Les femmes, nouvelles actrices de la gouvernance vaticane

Depuis plusieurs années, de nombreuses femmes laïques et religieuses occupent des postes de direction au Vatican : au Secrétariat pour l’économie, au Dicastère pour les communications ou encore dans les musées du Vatican. Mais l’accès à la Commission pontificale franchit un seuil supplémentaire : il s’agit d’un organe législatif, au cœur du processus normatif de l’État.

Ce n’est pas seulement une promotion symbolique. Pour la première fois, des femmes pourront participer directement à la rédaction, à la délibération et à la promulgation des lois internes de la Cité-État. Dans une institution où la décision appartient traditionnellement au clergé, leur présence représente une véritable révolution culturelle.

Une réforme dans la continuité spirituelle

Si Léon XIV poursuit l’élan de François, il le fait avec un ton différent. Là où le pape jésuite privilégiait le dialogue pastoral et la symbolique de l’inclusion, Léon XIV procède par stabilisation juridique. Certains y voient une main de juriste, d’autres une volonté d’assurer que les chantiers de François ne soient pas remis en cause par ses successeurs. Dans les deux cas, la finalité reste la même : faire du Vatican un modèle d’Église « en sortie », capable d’accueillir la diversité des charismes.

Un tournant pour l’Église universelle

Héritage, défis et résistances

Toute réforme au Vatican s’accompagne de débats internes. Les partisans du changement saluent une avancée vers une Église plus cohérente avec son enseignement sur la dignité baptismale. Les plus réservés craignent une dilution de la spécificité du ministère ordonné. Mais cette tension n’est pas nouvelle : elle traverse toute l’histoire de l’Église, depuis le concile Vatican II et ses appels au rôle accru des laïcs.

Pour de nombreux observateurs, Léon XIV agit dans la tradition des réformateurs prudents : ni rupture brutale ni retour en arrière, mais un ajustement discret et décisif. C’est le style d’une évolution organique, ancrée dans la continuité de la foi.

Une portée au-delà des murs du Vatican

Le Vatican reste un symbole mondial. Quand il fait place aux femmes dans ses instances dirigeantes, il envoie un message fort à l’ensemble des Églises locales. Des conférences épiscopales en Afrique, en Asie ou en Amérique latine pourraient s’inspirer de ce modèle pour repenser leur propre gouvernance. Plus largement, cette ouverture s’inscrit dans un mouvement global d’équilibre entre tradition et engagement contemporain.

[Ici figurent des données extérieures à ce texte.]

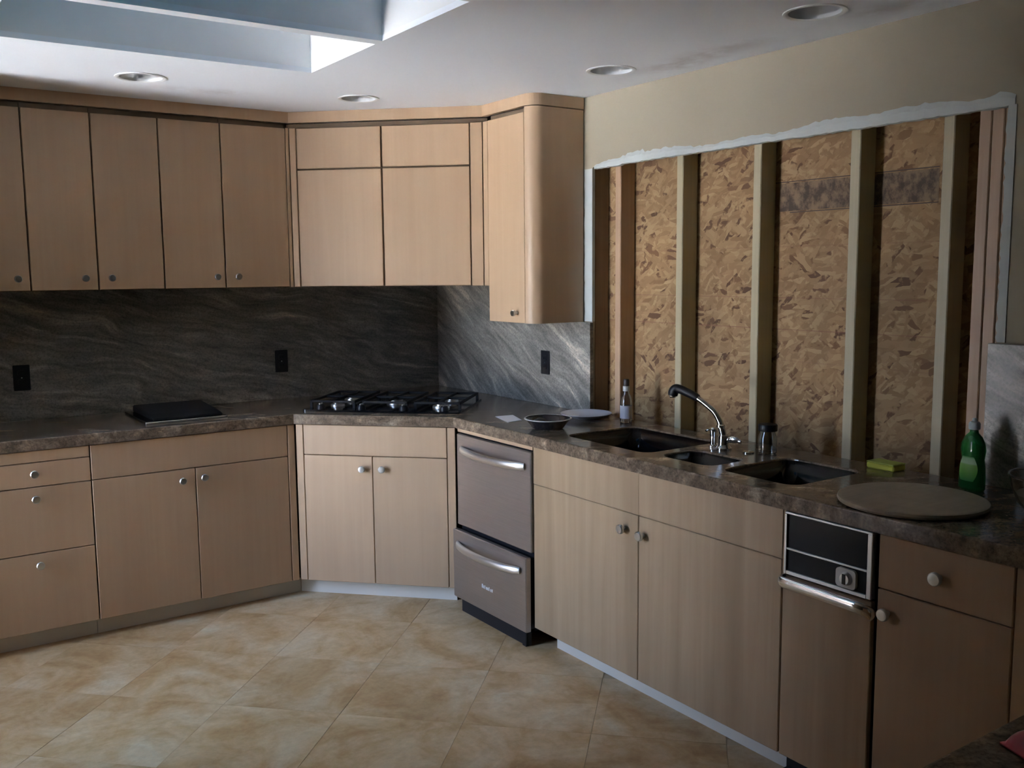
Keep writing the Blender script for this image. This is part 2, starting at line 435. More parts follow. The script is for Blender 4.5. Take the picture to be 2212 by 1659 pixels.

De la cité à la communauté

À long terme, cette réforme n’est peut-être pas seulement administrative. Elle pourrait transformer la perception du ministère et de la responsabilité dans l’Église universelle. En reconnaissant aux laïcs – et donc aux femmes – une mission décisionnelle, Léon XIV rappelle que l’autorité chrétienne ne se mesure pas à la hiérarchie, mais au service. La cité de Pierre, réformée sans tapage, devient le laboratoire d’une coresponsabilité évangélique.

Ce geste de Léon XIV marque une étape historique : discrète dans la forme, mais profonde dans le fond. En ouvrant les portes du pouvoir vatican à ceux et celles qui, jusqu’ici, en étaient exclus, le pape réaffirme que la fidélité à la tradition ne s’oppose pas à l’audace du renouveau.